重要な事は、生徒も教師も、立場は違えど同じ“対等なる存在”であるという意識を、双方が持っているかどうかです。これは、師弟関係においても重要な事で、善き指導者は、そこに師事する者達と一緒に行動し、一緒に悩み、苦しみ、そして最善策を模索していきます。その絆は永遠であり、たとえ袂を別れたとしても、道を違える事になっても、生きていく為の“指針”として、双方向で思いやる事ができます。しかし、形式上の師弟や主従関係には、その“双方向の思いやり”というのが欠如しがちです。なぜなら、自己中心的な思考で動いてますから、世話になった者への感謝もなければ、完全に無関心です。つまり、結果のみに拘れば、どんな協力者も、自分自身の“栄光”にとっては“邪魔者”でしかありません。故に、どんなポストを与えたとしても、どんなに優秀な部下を蔓延らせても、最終的にはその傲慢さ故に孤立し、それ故に失敗をすればその責任を他人に押し付け、肝心な時に真っ先に逃げ出す“臆病者”に変ずるのです。
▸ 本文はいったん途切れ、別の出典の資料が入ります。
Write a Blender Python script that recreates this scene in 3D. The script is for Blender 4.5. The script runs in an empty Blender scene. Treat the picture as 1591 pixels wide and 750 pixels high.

ぶっちゃけた話、指導者が成績に拘る事によって、そして自己満足のみを追求した結果、これから成長していく若者が、その能力を完全に発揮する事無く、消えてしまっただけの話です。そして、そういう風に指導したのは、いうまでもなく、意味不明のままで“暴力反対”を訴えた人です。本当の意味で“暴力”を抑え込める事ができる人は、自分自身の“破壊力”をキチンと理解できる人です。それは、戦争体験者でなくても、本当の意味で、生きる事に真正面から立ち向かっている人なら、誰にでもできる事…それを批判した人ほど、無意識に犯した罪の重さを知らない…それがやがてうねりとなり、どうする事もできない状況へと流れるのです。それを止められるのは、その想像力と洞察力を身に付けた、本物の“指導者”と、その者の心意気を純粋に信じ、それを受け継いで貫かんとする人達のみです。それを“カルト”と罵るか、“真の選ばれし者”と尊ぶかは、人それぞれです。

教訓:指導者が本気で自分の願いを叶えたいと思うなら、まずは従者の幸福を願え。自ずとして、気持ちが通じ合えば、その願いは双方向で必ず叶う。